Welcome to HAMBURGER HILL.
1969年5月10日、アメリカ軍 第101空挺師団は、南ベトナムのエイショウ・バレー、937高地において「アパッチ・スノー作戦」を開始した。だが、高地に陣取る北ベトナム軍の容赦なき機銃掃射と手榴弾攻撃を受け、アメリカ兵たちは丘の急斜面で次々と被弾、爆殺されていく。
この丘はオレたちをミンチにしようとしている。
彼らはその丘を"ハンバーガー・ヒル"と呼んだ—— 。
戦争映画にエンタメ要素を求めるのは筋違いかも知らないが、キャスティングは映えず、見た顔と言えばディラン・マクダーモットかドン・チードルぐらい。
スター不在のベトナム戦争映画は、兵士同士のたわいない会話や、ベトナム女性とイチャコラしている兵士達の様子と激しい戦闘描写を交互に描き、物語は緩急をつけながら進む。
泥塗れになりながら、
丘の頂上を目指し、
一人、また一人と死んでいく。
「プラトーン」や「地獄の黙示録」などと比べると、随分と地味な印象。だからこそ、ドキュメンタリー的で実録描写かと見紛う程のリアルさがある。

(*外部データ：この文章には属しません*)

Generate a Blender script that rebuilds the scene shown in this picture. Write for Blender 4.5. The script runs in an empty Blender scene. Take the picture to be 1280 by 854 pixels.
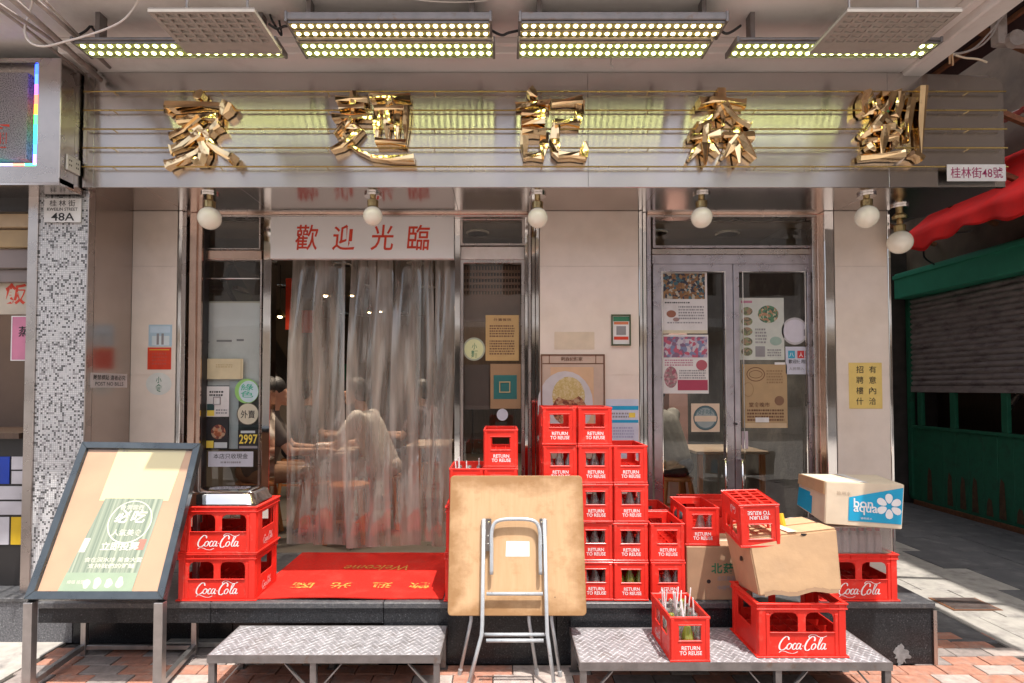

味方のヘリからの誤射撃による大量殺戮は悲惨で、まさに地獄絵図。
戦争映画、殊にベトナム戦争モノは、戦っている者達の虚しさが、他と比べられない程に酷い。
命懸けで駆け上がった、
その丘の上に何があると言うのだろう。
彼らはその丘の上で何を思うのだろう。
エンドロールでは、名もなき兵士達の栄誉を称えるテロップが流れる。そうか。スター級のキャストを揃えなかったのは、あくまで、その名もなき兵士達を描く為だったのかも知れない。